Late Hungarian Leader Sought to Make Peace with Past
| VIENNA
IN a certain sense Janos Kadar was almost as tragic a figure as Imre Nagy, whom he deposed after the Soviets crushed Hungary's uprising of 1956. Shortly before his passing July 6, Mr. Kadar seemed anxious to make peace with the past and his often equivocal role in it.
Nagy, who was executed in 1958, was long on his conscience, he said. ``Nagy's tragedy is my own personal tragedy too,'' he told the Hungarian weekly Magyarorsag.
This remark hinted at the intrigues within the Hungarian Communist Party before the revolt that toppled a Stalinist dictatorship and while Soviet leader Nikita Khrushchev was preparing to suppress it.
Kadar disclosed the events of Nov. 2, 1956: He secretly deserted his prime minister, Nagy, and went to Moscow for discussions. Khrushchev then flew to Yugoslavia seeking President Tito's approval of a plan to ``restore order'' in Hungary with the Army. Tito had a hand in toppling Hungary's Stalinist regime in favor of Nagy. But the revolt's anti-Soviet and anticommunist tone worried him. Though he said military intervention ``could do more harm than good,'' Khrushchev took that as acquiescence.
From the Hungarian point of view, the one good thing Tito did do was persuade Khrushchev to have Kadar, rather than a hard-liner, head the new government.

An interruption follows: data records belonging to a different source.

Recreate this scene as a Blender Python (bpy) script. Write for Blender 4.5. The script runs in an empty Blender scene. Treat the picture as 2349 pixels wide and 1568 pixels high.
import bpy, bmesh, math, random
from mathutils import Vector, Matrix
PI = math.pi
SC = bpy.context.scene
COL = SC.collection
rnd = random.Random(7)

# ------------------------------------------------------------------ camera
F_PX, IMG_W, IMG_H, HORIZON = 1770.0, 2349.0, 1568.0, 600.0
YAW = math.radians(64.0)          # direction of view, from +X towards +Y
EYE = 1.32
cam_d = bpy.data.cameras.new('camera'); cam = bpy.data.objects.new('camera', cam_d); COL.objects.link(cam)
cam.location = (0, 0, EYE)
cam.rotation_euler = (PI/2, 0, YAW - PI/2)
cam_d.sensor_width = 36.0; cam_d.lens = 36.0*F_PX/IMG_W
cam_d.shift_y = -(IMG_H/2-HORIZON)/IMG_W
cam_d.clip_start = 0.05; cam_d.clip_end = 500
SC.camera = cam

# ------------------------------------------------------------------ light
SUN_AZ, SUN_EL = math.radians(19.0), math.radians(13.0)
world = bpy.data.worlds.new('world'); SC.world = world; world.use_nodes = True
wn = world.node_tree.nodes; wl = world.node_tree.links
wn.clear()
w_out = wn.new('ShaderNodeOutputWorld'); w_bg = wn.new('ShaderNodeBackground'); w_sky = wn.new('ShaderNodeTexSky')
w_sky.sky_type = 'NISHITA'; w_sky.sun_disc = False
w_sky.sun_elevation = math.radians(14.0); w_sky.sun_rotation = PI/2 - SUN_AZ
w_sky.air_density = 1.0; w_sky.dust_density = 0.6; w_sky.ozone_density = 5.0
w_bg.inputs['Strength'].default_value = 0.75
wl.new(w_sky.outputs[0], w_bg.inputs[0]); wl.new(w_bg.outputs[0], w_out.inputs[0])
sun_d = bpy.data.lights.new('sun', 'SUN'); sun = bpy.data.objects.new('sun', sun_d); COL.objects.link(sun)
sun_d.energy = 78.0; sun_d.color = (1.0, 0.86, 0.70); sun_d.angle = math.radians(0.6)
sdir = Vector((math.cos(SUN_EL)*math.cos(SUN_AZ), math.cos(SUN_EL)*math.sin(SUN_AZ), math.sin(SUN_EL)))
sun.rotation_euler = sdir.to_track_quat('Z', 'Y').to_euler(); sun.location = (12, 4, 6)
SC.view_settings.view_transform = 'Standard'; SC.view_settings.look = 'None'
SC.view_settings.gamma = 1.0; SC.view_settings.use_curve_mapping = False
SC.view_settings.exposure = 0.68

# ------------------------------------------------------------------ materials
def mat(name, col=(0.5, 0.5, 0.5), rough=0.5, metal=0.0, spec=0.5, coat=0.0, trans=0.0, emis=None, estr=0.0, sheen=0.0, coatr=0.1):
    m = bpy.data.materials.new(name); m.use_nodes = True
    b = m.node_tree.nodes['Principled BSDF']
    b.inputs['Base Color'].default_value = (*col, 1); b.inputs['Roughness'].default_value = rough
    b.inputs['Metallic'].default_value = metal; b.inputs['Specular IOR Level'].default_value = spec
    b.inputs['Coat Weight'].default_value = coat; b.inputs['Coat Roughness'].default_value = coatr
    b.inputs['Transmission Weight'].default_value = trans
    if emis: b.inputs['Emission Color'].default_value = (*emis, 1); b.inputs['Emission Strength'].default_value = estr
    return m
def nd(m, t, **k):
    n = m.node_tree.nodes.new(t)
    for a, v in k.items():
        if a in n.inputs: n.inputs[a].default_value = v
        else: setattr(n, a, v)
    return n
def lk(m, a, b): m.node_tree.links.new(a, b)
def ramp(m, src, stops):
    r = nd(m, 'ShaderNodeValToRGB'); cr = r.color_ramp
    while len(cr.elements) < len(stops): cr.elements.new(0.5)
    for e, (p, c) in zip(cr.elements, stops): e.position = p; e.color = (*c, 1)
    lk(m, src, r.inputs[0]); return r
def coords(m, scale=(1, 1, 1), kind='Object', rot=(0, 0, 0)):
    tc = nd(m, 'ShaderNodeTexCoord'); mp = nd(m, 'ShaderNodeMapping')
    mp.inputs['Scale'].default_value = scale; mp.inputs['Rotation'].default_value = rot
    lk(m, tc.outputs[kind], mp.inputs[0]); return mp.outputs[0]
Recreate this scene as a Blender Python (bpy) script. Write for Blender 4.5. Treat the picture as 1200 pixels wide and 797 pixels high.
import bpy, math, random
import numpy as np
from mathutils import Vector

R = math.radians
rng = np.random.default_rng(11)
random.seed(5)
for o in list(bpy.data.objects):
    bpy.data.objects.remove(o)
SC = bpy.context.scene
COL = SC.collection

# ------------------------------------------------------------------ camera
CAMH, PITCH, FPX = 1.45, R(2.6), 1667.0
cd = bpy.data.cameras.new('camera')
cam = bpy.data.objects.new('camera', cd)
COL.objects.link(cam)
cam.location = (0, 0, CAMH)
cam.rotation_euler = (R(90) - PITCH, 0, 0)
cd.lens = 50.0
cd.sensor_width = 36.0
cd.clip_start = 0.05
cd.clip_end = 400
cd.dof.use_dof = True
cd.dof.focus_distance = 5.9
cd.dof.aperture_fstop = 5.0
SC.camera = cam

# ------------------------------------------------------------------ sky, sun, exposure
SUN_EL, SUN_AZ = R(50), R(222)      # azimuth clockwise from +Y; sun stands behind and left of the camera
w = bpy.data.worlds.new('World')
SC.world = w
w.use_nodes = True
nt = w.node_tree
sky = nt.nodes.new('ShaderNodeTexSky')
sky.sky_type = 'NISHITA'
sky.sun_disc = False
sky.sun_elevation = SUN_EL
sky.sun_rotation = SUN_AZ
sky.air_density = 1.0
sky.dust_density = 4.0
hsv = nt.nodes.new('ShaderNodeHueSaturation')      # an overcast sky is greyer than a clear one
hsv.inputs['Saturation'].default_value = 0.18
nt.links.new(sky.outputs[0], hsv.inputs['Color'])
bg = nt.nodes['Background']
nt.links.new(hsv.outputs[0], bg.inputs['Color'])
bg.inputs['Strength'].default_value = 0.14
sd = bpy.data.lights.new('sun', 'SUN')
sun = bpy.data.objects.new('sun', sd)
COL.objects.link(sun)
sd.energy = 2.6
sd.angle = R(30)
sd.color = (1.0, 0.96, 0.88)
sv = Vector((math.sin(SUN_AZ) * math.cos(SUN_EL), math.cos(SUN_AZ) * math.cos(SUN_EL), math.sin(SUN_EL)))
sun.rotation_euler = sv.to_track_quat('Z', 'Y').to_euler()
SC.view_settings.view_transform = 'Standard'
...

Kadar said he supported Nagy ``until the very last minute,'' but had no option ``because [I thought] the way things were, within hours we would all be swept away.''
Although Kadar was a tough ruler, in 1961 he adopted the slogan: ``Who is not against us is with us.'' It ushered in a process of ``national concilia-tion,'' which seven years later produced Hungary's ``new economic mechanism'' - a model for communist reforms, including Mikhail Gorbachev's.
The good years of rising standards it brought Hungarians may come to be viewed as Kadar's epitaph rather than his controversial rise to power.
Kadar had a uniquely modest life style, eschewing any personality cult. His code was old-school communism, but he persuaded Moscow to make concessions, and his increasingly tolerant hand at home led to the reforms Hungary is achieving today.